#### SET PROBLEM:
Transcribe the listing exactly, leaving out every picture.

============

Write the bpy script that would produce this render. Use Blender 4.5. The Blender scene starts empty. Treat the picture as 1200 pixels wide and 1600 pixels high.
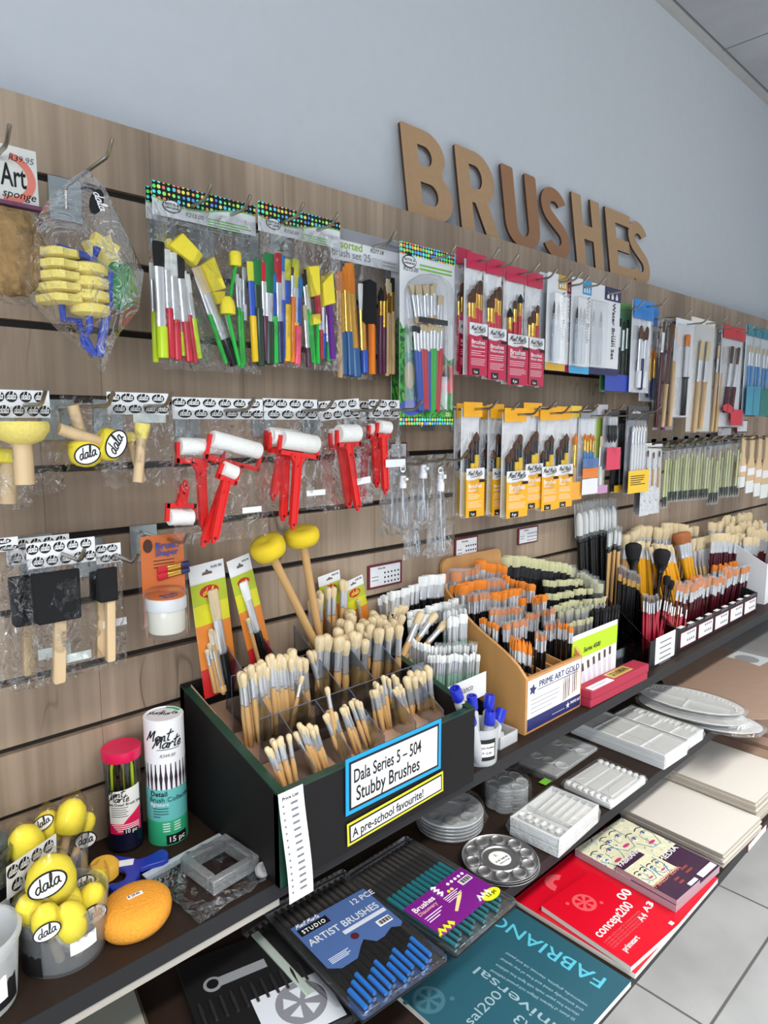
import bpy, bmesh, math, random
from mathutils import Vector, Matrix, Euler
PI = math.pi
RND = random.Random(7)
SC = bpy.context.scene
COL = SC.collection

# ---------------------------------------------------------------- camera
FPX, HORIZON, VPX = 1060.0, 662.0, 1733.0          # focal length, horizon row, vanishing column of the wall
CAM = Vector((0.0, -1.0352, 1.57))
pitch = math.atan((800 - HORIZON) / FPX)
head = math.atan((VPX - 600) / math.hypot(FPX, 800 - HORIZON))
cd = bpy.data.cameras.new('camera'); cam = bpy.data.objects.new('camera', cd); COL.objects.link(cam)
cd.sensor_fit = 'VERTICAL'; cd.sensor_height = 36.0; cd.lens = FPX / 1600 * 36.0
cd.clip_start = 0.02
cam.location = CAM
cam.rotation_euler = (PI/2 - pitch, 0, head - PI/2)
SC.camera = cam

# ---------------------------------------------------------------- world, lights, exposure
SC.view_settings.view_transform = 'Standard'
SC.view_settings.look = 'None'
SC.view_settings.gamma = 1.0
SC.view_settings.use_curve_mapping = False
SC.view_settings.exposure = 0.1
SC.cycles.use_denoising = True
SC.cycles.max_bounces = 8
SC.cycles.diffuse_bounces = 3
SC.cycles.glossy_bounces = 3
SC.cycles.transmission_bounces = 6
SC.cycles.transparent_max_bounces = 40
SC.cycles.caustics_reflective = False
SC.cycles.caustics_refractive = False
w = bpy.data.worlds.new('world'); SC.world = w; w.use_nodes = True
w.node_tree.nodes['Background'].inputs[0].default_value = (0.80, 0.90, 1.0, 1)
w.node_tree.nodes['Background'].inputs[1].default_value = 0.50
CEIL = 2.90
def area(name, loc, sx, sy, power, col, rot=(0, 0, 0), spread=180):
    l = bpy.data.lights.new(name, 'AREA'); l.shape = 'RECTANGLE'; l.size = sx; l.size_y = sy
    l.energy = power; l.color = col; l.spread = math.radians(spread)
    o = bpy.data.objects.new(name, l); o.location = loc; o.rotation_euler = rot; COL.objects.link(o)
    return o
# the shop's ceiling lamps: a row of long lamps parallel to the wall and a second row further back
for x in (-1.3, 0.15, 1.6, 2.75):
    area('ceiling_lamp_light', (x, -1.75, CEIL - 0.03), 1.2, 0.16, 25, (1.0, 0.955, 0.89), spread=116)
for x in (-0.9, 0.9, 2.7):
    area('ceiling_lamp_light', (x, -3.9, CEIL - 0.03), 1.2, 0.3, 24, (1.0, 0.97, 0.93), spread=150)
# daylight from the shop front, to the left behind the photographer
area('shop_window_light', (-2.6, -3.4, 1.9), 2.4, 1.8, 95, (0.84, 0.92, 1.0), Euler((math.radians(90), 0, math.radians(-38))))

# ---------------------------------------------------------------- pixel -> place (on a plane y or a plane z)
FW = Vector((math.cos(head)*math.cos(pitch), math.sin(head)*math.cos(pitch), -math.sin(pitch)))
RT = Vector((math.sin(head), -math.cos(head), 0))
UP = RT.cross(FW)
def ray(px, py): return FW*FPX + RT*(px - 600) - UP*(py - 800)
def W(px, py, y=0.0):
    v = ray(px, py); return CAM + v*((y - CAM.y)/v.y)
def S(px, py, z):
    v = ray(px, py); return CAM + v*((z - CAM.z)/v.z)
Z1, Z2, Z3 = 0.916, 0.716, 0.516                    # tops of the three shelves
PTOP = 2.0056
def slot(k): return PTOP - 0.1*k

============

#### ANSWER TO THE TASK:
Write the bpy script that would produce this render. Use Blender 4.5. The Blender scene starts empty. Treat the picture as 1200 pixels wide and 1600 pixels high.
import bpy, bmesh, math, random
from mathutils import Vector, Matrix, Euler
PI = math.pi
RND = random.Random(7)
SC = bpy.context.scene
COL = SC.collection

# ---------------------------------------------------------------- camera
FPX, HORIZON, VPX = 1060.0, 662.0, 1733.0          # focal length, horizon row, vanishing column of the wall
CAM = Vector((0.0, -1.0352, 1.57))
pitch = math.atan((800 - HORIZON) / FPX)
head = math.atan((VPX - 600) / math.hypot(FPX, 800 - HORIZON))
cd = bpy.data.cameras.new('camera'); cam = bpy.data.objects.new('camera', cd); COL.objects.link(cam)
cd.sensor_fit = 'VERTICAL'; cd.sensor_height = 36.0; cd.lens = FPX / 1600 * 36.0
cd.clip_start = 0.02
cam.location = CAM
cam.rotation_euler = (PI/2 - pitch, 0, head - PI/2)
SC.camera = cam

# ---------------------------------------------------------------- world, lights, exposure
SC.view_settings.view_transform = 'Standard'
SC.view_settings.look = 'None'
SC.view_settings.gamma = 1.0
SC.view_settings.use_curve_mapping = False
SC.view_settings.exposure = 0.1
SC.cycles.use_denoising = True
SC.cycles.max_bounces = 8
SC.cycles.diffuse_bounces = 3
SC.cycles.glossy_bounces = 3
SC.cycles.transmission_bounces = 6
SC.cycles.transparent_max_bounces = 40
SC.cycles.caustics_reflective = False
SC.cycles.caustics_refractive = False
w = bpy.data.worlds.new('world'); SC.world = w; w.use_nodes = True
w.node_tree.nodes['Background'].inputs[0].default_value = (0.80, 0.90, 1.0, 1)
w.node_tree.nodes['Background'].inputs[1].default_value = 0.50
CEIL = 2.90
def area(name, loc, sx, sy, power, col, rot=(0, 0, 0), spread=180):
    l = bpy.data.lights.new(name, 'AREA'); l.shape = 'RECTANGLE'; l.size = sx; l.size_y = sy
    l.energy = power; l.color = col; l.spread = math.radians(spread)
    o = bpy.data.objects.new(name, l); o.location = loc; o.rotation_euler = rot; COL.objects.link(o)
    return o
# the shop's ceiling lamps: a row of long lamps parallel to the wall and a second row further back
for x in (-1.3, 0.15, 1.6, 2.75):
    area('ceiling_lamp_light', (x, -1.75, CEIL - 0.03), 1.2, 0.16, 25, (1.0, 0.955, 0.89), spread=116)
for x in (-0.9, 0.9, 2.7):
    area('ceiling_lamp_light', (x, -3.9, CEIL - 0.03), 1.2, 0.3, 24, (1.0, 0.97, 0.93), spread=150)
# daylight from the shop front, to the left behind the photographer
area('shop_window_light', (-2.6, -3.4, 1.9), 2.4, 1.8, 95, (0.84, 0.92, 1.0), Euler((math.radians(90), 0, math.radians(-38))))

# ---------------------------------------------------------------- pixel -> place (on a plane y or a plane z)
FW = Vector((math.cos(head)*math.cos(pitch), math.sin(head)*math.cos(pitch), -math.sin(pitch)))
RT = Vector((math.sin(head), -math.cos(head), 0))
UP = RT.cross(FW)
def ray(px, py): return FW*FPX + RT*(px - 600) - UP*(py - 800)
def W(px, py, y=0.0):
    v = ray(px, py); return CAM + v*((y - CAM.y)/v.y)
def S(px, py, z):
    v = ray(px, py); return CAM + v*((z - CAM.z)/v.z)
Z1, Z2, Z3 = 0.916, 0.716, 0.516                    # tops of the three shelves
PTOP = 2.0056
def slot(k): return PTOP - 0.1*k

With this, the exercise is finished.